Every record here needs to be written out again exactly.

Start of EXTRACTED RECORDS

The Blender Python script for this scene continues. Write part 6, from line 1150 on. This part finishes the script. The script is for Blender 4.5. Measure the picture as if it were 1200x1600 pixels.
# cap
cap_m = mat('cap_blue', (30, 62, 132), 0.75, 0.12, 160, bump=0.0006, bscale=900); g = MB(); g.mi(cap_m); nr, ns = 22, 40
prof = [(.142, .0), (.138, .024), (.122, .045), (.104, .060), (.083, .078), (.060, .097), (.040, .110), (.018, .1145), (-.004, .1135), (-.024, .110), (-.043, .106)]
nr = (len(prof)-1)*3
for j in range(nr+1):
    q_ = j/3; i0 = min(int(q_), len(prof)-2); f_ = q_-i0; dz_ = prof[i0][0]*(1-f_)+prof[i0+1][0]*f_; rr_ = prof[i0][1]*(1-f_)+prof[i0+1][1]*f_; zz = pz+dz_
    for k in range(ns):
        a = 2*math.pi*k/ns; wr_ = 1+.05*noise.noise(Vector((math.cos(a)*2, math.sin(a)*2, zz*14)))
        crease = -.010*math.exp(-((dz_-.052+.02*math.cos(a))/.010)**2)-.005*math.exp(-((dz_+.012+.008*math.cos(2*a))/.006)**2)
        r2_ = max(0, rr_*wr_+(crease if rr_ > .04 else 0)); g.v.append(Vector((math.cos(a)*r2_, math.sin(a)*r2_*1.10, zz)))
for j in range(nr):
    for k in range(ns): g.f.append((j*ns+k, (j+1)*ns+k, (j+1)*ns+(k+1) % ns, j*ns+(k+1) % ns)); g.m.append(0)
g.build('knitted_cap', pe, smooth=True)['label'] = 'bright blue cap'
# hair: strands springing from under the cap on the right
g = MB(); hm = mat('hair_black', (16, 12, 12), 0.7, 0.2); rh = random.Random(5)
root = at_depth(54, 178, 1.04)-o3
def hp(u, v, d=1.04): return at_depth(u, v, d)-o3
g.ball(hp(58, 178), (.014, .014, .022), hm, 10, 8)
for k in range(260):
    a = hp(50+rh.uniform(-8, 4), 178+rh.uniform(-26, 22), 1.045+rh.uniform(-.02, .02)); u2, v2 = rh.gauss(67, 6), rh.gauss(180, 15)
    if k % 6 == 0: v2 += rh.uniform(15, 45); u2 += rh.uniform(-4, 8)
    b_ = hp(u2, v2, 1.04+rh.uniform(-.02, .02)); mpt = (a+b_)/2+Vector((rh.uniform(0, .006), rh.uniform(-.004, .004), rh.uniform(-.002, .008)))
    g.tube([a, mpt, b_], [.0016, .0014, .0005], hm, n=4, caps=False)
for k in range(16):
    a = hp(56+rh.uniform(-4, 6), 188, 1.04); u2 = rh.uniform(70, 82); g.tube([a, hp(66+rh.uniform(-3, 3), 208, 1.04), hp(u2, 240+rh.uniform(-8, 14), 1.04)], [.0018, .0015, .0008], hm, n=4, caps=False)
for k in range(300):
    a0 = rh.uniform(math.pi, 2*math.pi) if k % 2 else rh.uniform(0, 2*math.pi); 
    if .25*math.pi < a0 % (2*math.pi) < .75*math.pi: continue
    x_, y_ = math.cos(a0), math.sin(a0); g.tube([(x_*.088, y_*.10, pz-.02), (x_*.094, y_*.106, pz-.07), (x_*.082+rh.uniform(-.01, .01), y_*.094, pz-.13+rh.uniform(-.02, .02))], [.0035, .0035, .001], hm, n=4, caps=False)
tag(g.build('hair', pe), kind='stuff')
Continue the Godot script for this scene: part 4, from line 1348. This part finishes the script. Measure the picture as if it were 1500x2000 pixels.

End of EXTRACTED RECORDS

(COMPLETE RESPONSE):
The Blender Python script for this scene continues. Write part 6, from line 1150 on. This part finishes the script. The script is for Blender 4.5. Measure the picture as if it were 1200x1600 pixels.
# cap
cap_m = mat('cap_blue', (30, 62, 132), 0.75, 0.12, 160, bump=0.0006, bscale=900); g = MB(); g.mi(cap_m); nr, ns = 22, 40
prof = [(.142, .0), (.138, .024), (.122, .045), (.104, .060), (.083, .078), (.060, .097), (.040, .110), (.018, .1145), (-.004, .1135), (-.024, .110), (-.043, .106)]
nr = (len(prof)-1)*3
for j in range(nr+1):
    q_ = j/3; i0 = min(int(q_), len(prof)-2); f_ = q_-i0; dz_ = prof[i0][0]*(1-f_)+prof[i0+1][0]*f_; rr_ = prof[i0][1]*(1-f_)+prof[i0+1][1]*f_; zz = pz+dz_
    for k in range(ns):
        a = 2*math.pi*k/ns; wr_ = 1+.05*noise.noise(Vector((math.cos(a)*2, math.sin(a)*2, zz*14)))
        crease = -.010*math.exp(-((dz_-.052+.02*math.cos(a))/.010)**2)-.005*math.exp(-((dz_+.012+.008*math.cos(2*a))/.006)**2)
        r2_ = max(0, rr_*wr_+(crease if rr_ > .04 else 0)); g.v.append(Vector((math.cos(a)*r2_, math.sin(a)*r2_*1.10, zz)))
for j in range(nr):
    for k in range(ns): g.f.append((j*ns+k, (j+1)*ns+k, (j+1)*ns+(k+1) % ns, j*ns+(k+1) % ns)); g.m.append(0)
g.build('knitted_cap', pe, smooth=True)['label'] = 'bright blue cap'
# hair: strands springing from under the cap on the right
g = MB(); hm = mat('hair_black', (16, 12, 12), 0.7, 0.2); rh = random.Random(5)
root = at_depth(54, 178, 1.04)-o3
def hp(u, v, d=1.04): return at_depth(u, v, d)-o3
g.ball(hp(58, 178), (.014, .014, .022), hm, 10, 8)
for k in range(260):
    a = hp(50+rh.uniform(-8, 4), 178+rh.uniform(-26, 22), 1.045+rh.uniform(-.02, .02)); u2, v2 = rh.gauss(67, 6), rh.gauss(180, 15)
    if k % 6 == 0: v2 += rh.uniform(15, 45); u2 += rh.uniform(-4, 8)
    b_ = hp(u2, v2, 1.04+rh.uniform(-.02, .02)); mpt = (a+b_)/2+Vector((rh.uniform(0, .006), rh.uniform(-.004, .004), rh.uniform(-.002, .008)))
    g.tube([a, mpt, b_], [.0016, .0014, .0005], hm, n=4, caps=False)
for k in range(16):
    a = hp(56+rh.uniform(-4, 6), 188, 1.04); u2 = rh.uniform(70, 82); g.tube([a, hp(66+rh.uniform(-3, 3), 208, 1.04), hp(u2, 240+rh.uniform(-8, 14), 1.04)], [.0018, .0015, .0008], hm, n=4, caps=False)
for k in range(300):
    a0 = rh.uniform(math.pi, 2*math.pi) if k % 2 else rh.uniform(0, 2*math.pi); 
    if .25*math.pi < a0 % (2*math.pi) < .75*math.pi: continue
    x_, y_ = math.cos(a0), math.sin(a0); g.tube([(x_*.088, y_*.10, pz-.02), (x_*.094, y_*.106, pz-.07), (x_*.082+rh.uniform(-.01, .01), y_*.094, pz-.13+rh.uniform(-.02, .02))], [.0035, .0035, .001], hm, n=4, caps=False)
tag(g.build('hair', pe), kind='stuff')
Continue the Godot script for this scene: part 4, from line 1348. This part finishes the script. Measure the picture as if it were 1500x2000 pixels.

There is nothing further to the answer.